The housing crisis is a supply problem.
So, when the Government announces that it is going to fund 1800 new social and affordable homes, the question is: “Who is going to build them?”
An overstretched home building industry simply lacks the capacity to meet the demand which is now being fuelled by policies that are politically popular but ignore the real problem.
The result is escalating prices that ration the short supply of homes that can be built and squeeze more buyers — particularly young families — out of the market.
An inevitable result is much longer building times and increased pressure on the rental market leading to fewer rentals and skyrocketing rents.
And then, in the conga line of misfortune, homelessness increases with more people living in cars.
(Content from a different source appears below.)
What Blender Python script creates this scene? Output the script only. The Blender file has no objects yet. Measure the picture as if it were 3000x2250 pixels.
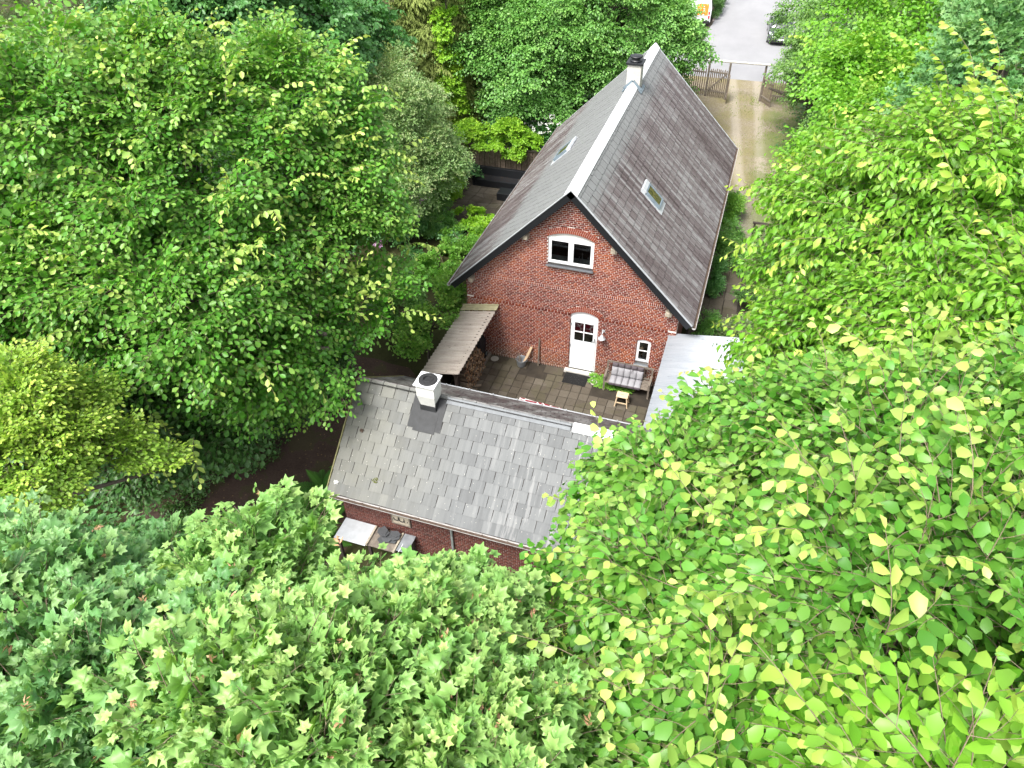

As an example, it is now costing $3 per brick to build a house and, if something’s not done, the price per brick will be back up to the record high of $3.50 before too long.
More and affordable social housing is a good idea too.
But what has been happening in the past five years and how realistic is it really?
Even an elementary understanding of the situation must question the wisdom of the promise to reduce stamp duty on some new homes.
It sounds good and is politically attractive but what is the benefit if all it achieves is to increase prices.
It is time that our policymakers realised that politics spoils things — proposals that sound good and attract votes aren’t always what’s needed.
However, there are things that can be done.
They include training more tradespeople to work in the home building industry and that means making it attractive for young people to enter the industry and stay there.
It means training them quicker with skills they will use and not equipping them for jobs they will never undertake.
It means understanding the impact on housing resources of the high wage “fly-in fly-out” resources industry and how to capitalise on labour that becomes available as that industry pulls back.
It means reviewing the Home Building Contracts Act (1991) which is not fit for purpose and which is hampering, not helping, the nascent recovery.
The outdated notion that inevitable and fully justified price increases should not be passed on hurts, not helps, the client by stretching building times out past three and four years.
It means continuing the excellent assistance package which has provided loans to qualifying builders and has helped to complete so many homes.
It means reviewing the present housing indemnity policies which are unwieldy and unsuited to present conditions.
The limit on insurance assistance is far too low (in NSW it is almost $200,000 higher than in Western Australia) and the problems are clearly shown in the Nicheliving debacle where home owners are finding they need more than $350,000 to finish their homes.
And finally, it means much closer cooperation between government and the industry.
The foolishness of unrealistic targets that raise expectations about home ownership that can never met result in a feel good factor that doesn’t really last beyond the time it takes to read the press release.